Voters in the Dominican Republic were scheduled to choose a new president yesterday in a race that, while very close, could well avoid a second round, polls said.
The high cost of living, unemployment, corruption and elevated crime rate were top issues in the race between ruling Dominican Liberation Party candidate Danilo Medina, 60, and former Dominican president Hipolito Mejia, 71, leader of the Dominican Revolutionary Party.
Clashes between the candidates’ supporters have left two dead in recent weeks and the Dominican Supreme Electoral Tribunal has had to instruct both candidates to tone down their rhetoric.
The Dominican Republic, which shares the Caribbean island of Hispaniola with Haiti, side-stepped the global economic crisis in 2008, but remains mired in poverty despite solid economic growth under Dominican President Leonel Fernandez.
A Greenberg poll published early in the week gave Medina 51 percent of likely votes, compared to 46 percent for Mejia. Such a tight margin could leave four minor candidates splitting the few remaining points.
A Gallup poll late last month gave Medina 51 percent and Mejia 44.6 percent.
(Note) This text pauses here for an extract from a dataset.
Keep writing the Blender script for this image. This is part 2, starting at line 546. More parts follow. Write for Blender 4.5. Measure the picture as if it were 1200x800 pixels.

Neither said it was likely that no candidate would win the 50-percent-plus-one of the votes needed to avoid a runoff next month
Fernandez’s wife Margarita Cedeno is Medina’s running mate, reinforcing his image as a candidate who will see through the current government’s liberal economic policies, promising “safe change.”
The mountainous nation still depends heavily on tourism, remittances from Dominicans living overseas, aid from the IMF and cheap oil from Venezuela.
Inflation surpassed 7 percent last year, unemployment was 14.6 percent and 30 percent of its 10 million people live in poverty.
Mejia has shaped his campaign around promises to fight poverty with social programs and policies to boost agriculture and aid farm workers.
An agronomist by training, Mejia has a strong following among poor farmers, with a down home style and rhetoric that helped him win the presidency in 2004, when he defeated Medina.
There are 6.5 million Dominican voters, including 328,000 who live outside the country, about a third of them in New York.